Required task -
Every line below should be copied exactly; drop the pictures.

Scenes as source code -
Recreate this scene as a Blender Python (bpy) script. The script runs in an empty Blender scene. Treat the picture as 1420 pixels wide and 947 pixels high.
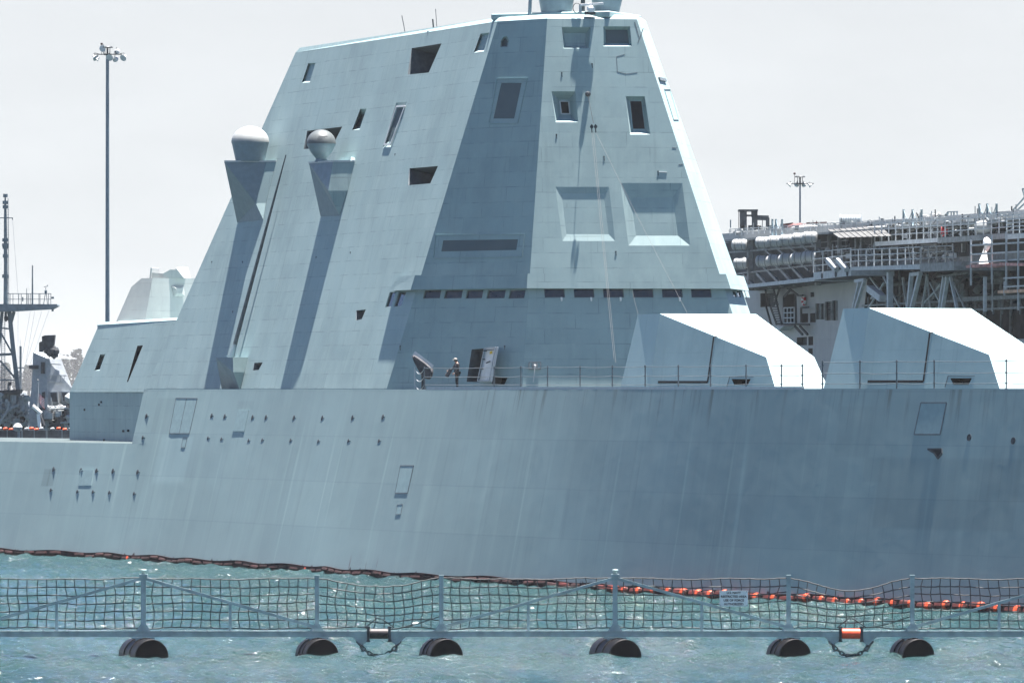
import bpy, bmesh, math, random
import numpy as np
from mathutils import Vector, Matrix
from mathutils.geometry import tessellate_polygon
R = math.radians
scene = bpy.context.scene
COL = scene.collection
random.seed(7)

# ------------------------------------------------------------------ camera, light, exposure
FPX, HC = 9000.0, 10.5                 # focal length in photo pixels, camera height
cd = bpy.data.cameras.new('camera'); cam = bpy.data.objects.new('camera', cd); COL.objects.link(cam)
cam.location = (0, 0, HC); cam.rotation_euler = (R(90), 0, 0)
cd.sensor_width = 36.0; cd.lens = 36.0 * FPX / 1420.0; cd.shift_y = 66.5 / 1420.0
cd.clip_start = 1.0; cd.clip_end = 12000.0
scene.camera = cam

SUN_E, SUN_PHI = 81.0, 112.0           # elevation; azimuth from the camera direction towards the right
sdir = Vector((math.cos(R(SUN_E))*math.sin(R(SUN_PHI)), -math.cos(R(SUN_E))*math.cos(R(SUN_PHI)), math.sin(R(SUN_E))))
world = bpy.data.worlds.new('World'); scene.world = world; world.use_nodes = True
wn, wl = world.node_tree.nodes, world.node_tree.links
bg = wn['Background']; bg.inputs['Strength'].default_value = 0.05
sky = wn.new('ShaderNodeTexSky'); sky.sky_type = 'NISHITA'; sky.sun_disc = False
sky.sun_elevation = R(SUN_E); sky.sun_rotation = math.atan2(sdir.x, sdir.y)
sky.air_density = 0.45; sky.dust_density = 0.2; sky.ozone_density = 4.0; sky.altitude = 0
# a bright marine haze low over the water whitens the sky towards the horizon
geo = wn.new('ShaderNodeTexCoord'); sep = wn.new('ShaderNodeSeparateXYZ'); wl.new(geo.outputs['Generated'], sep.inputs[0])
mr = wn.new('ShaderNodeMapRange'); mr.interpolation_type = 'SMOOTHSTEP'
mr.inputs['From Min'].default_value = 0.055; mr.inputs['From Max'].default_value = 0.15
mr.inputs['To Min'].default_value = 0.97; mr.inputs['To Max'].default_value = 0.03
wl.new(sep.outputs['Z'], mr.inputs['Value'])
mxw = wn.new('ShaderNodeMix'); mxw.data_type = 'RGBA'
wl.new(mr.outputs['Result'], mxw.inputs['Factor']); wl.new(sky.outputs['Color'], mxw.inputs['A'])
HAZE_SKY = (3.10, 3.20, 3.24)
mxw.inputs['B'].default_value = (*HAZE_SKY, 1)
skn = wn.new('ShaderNodeTexNoise'); skn.inputs['Scale'].default_value = 26.0; skn.inputs['Detail'].default_value = 5
smp = wn.new('ShaderNodeMapping'); smp.inputs['Scale'].default_value = (1, 1, 3.5); wl.new(geo.outputs['Generated'], smp.inputs['Vector']); wl.new(smp.outputs[0], skn.inputs['Vector'])
skr = wn.new('ShaderNodeMapRange'); skr.inputs['From Min'].default_value = .35; skr.inputs['From Max'].default_value = .7; skr.inputs['To Min'].default_value = .975; skr.inputs['To Max'].default_value = 1.03; wl.new(skn.outputs['Fac'], skr.inputs['Value'])
skm = wn.new('ShaderNodeVectorMath'); skm.operation = 'SCALE'; wl.new(mxw.outputs['Result'], skm.inputs[0]); wl.new(skr.outputs['Result'], skm.inputs['Scale'])
wl.new(skm.outputs[0], bg.inputs['Color'])

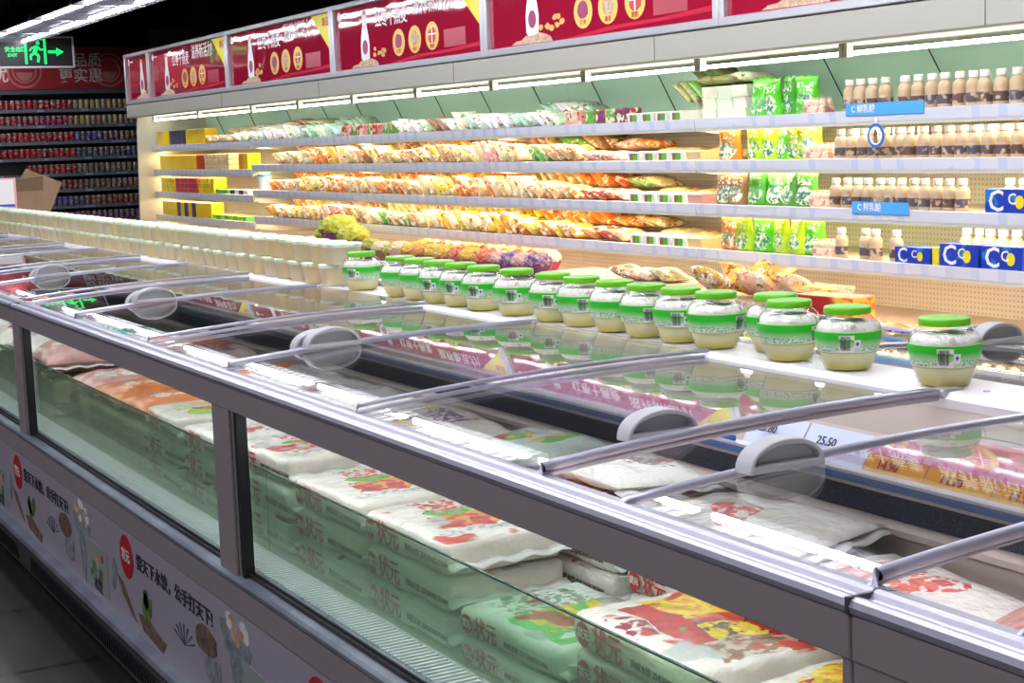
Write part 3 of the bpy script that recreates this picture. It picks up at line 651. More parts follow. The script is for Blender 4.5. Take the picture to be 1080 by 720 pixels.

Correct output -
Recreate this scene as a Blender Python (bpy) script. The script runs in an empty Blender scene. Treat the picture as 1420 pixels wide and 947 pixels high.
import bpy, bmesh, math, random
import numpy as np
from mathutils import Vector, Matrix
from mathutils.geometry import tessellate_polygon
R = math.radians
scene = bpy.context.scene
COL = scene.collection
random.seed(7)

# ------------------------------------------------------------------ camera, light, exposure
FPX, HC = 9000.0, 10.5                 # focal length in photo pixels, camera height
cd = bpy.data.cameras.new('camera'); cam = bpy.data.objects.new('camera', cd); COL.objects.link(cam)
cam.location = (0, 0, HC); cam.rotation_euler = (R(90), 0, 0)
cd.sensor_width = 36.0; cd.lens = 36.0 * FPX / 1420.0; cd.shift_y = 66.5 / 1420.0
cd.clip_start = 1.0; cd.clip_end = 12000.0
scene.camera = cam

SUN_E, SUN_PHI = 81.0, 112.0           # elevation; azimuth from the camera direction towards the right
sdir = Vector((math.cos(R(SUN_E))*math.sin(R(SUN_PHI)), -math.cos(R(SUN_E))*math.cos(R(SUN_PHI)), math.sin(R(SUN_E))))
world = bpy.data.worlds.new('World'); scene.world = world; world.use_nodes = True
wn, wl = world.node_tree.nodes, world.node_tree.links
bg = wn['Background']; bg.inputs['Strength'].default_value = 0.05
sky = wn.new('ShaderNodeTexSky'); sky.sky_type = 'NISHITA'; sky.sun_disc = False
sky.sun_elevation = R(SUN_E); sky.sun_rotation = math.atan2(sdir.x, sdir.y)
sky.air_density = 0.45; sky.dust_density = 0.2; sky.ozone_density = 4.0; sky.altitude = 0
# a bright marine haze low over the water whitens the sky towards the horizon
geo = wn.new('ShaderNodeTexCoord'); sep = wn.new('ShaderNodeSeparateXYZ'); wl.new(geo.outputs['Generated'], sep.inputs[0])
mr = wn.new('ShaderNodeMapRange'); mr.interpolation_type = 'SMOOTHSTEP'
mr.inputs['From Min'].default_value = 0.055; mr.inputs['From Max'].default_value = 0.15
mr.inputs['To Min'].default_value = 0.97; mr.inputs['To Max'].default_value = 0.03
wl.new(sep.outputs['Z'], mr.inputs['Value'])
mxw = wn.new('ShaderNodeMix'); mxw.data_type = 'RGBA'
wl.new(mr.outputs['Result'], mxw.inputs['Factor']); wl.new(sky.outputs['Color'], mxw.inputs['A'])
HAZE_SKY = (3.10, 3.20, 3.24)
mxw.inputs['B'].default_value = (*HAZE_SKY, 1)
skn = wn.new('ShaderNodeTexNoise'); skn.inputs['Scale'].default_value = 26.0; skn.inputs['Detail'].default_value = 5
smp = wn.new('ShaderNodeMapping'); smp.inputs['Scale'].default_value = (1, 1, 3.5); wl.new(geo.outputs['Generated'], smp.inputs['Vector']); wl.new(smp.outputs[0], skn.inputs['Vector'])
skr = wn.new('ShaderNodeMapRange'); skr.inputs['From Min'].default_value = .35; skr.inputs['From Max'].default_value = .7; skr.inputs['To Min'].default_value = .975; skr.inputs['To Max'].default_value = 1.03; wl.new(skn.outputs['Fac'], skr.inputs['Value'])
skm = wn.new('ShaderNodeVectorMath'); skm.operation = 'SCALE'; wl.new(mxw.outputs['Result'], skm.inputs[0]); wl.new(skr.outputs['Result'], skm.inputs['Scale'])
wl.new(skm.outputs[0], bg.inputs['Color'])

Write part 3 of the bpy script that recreates this picture. It picks up at line 651. More parts follow. The script is for Blender 4.5. Take the picture to be 1080 by 720 pixels.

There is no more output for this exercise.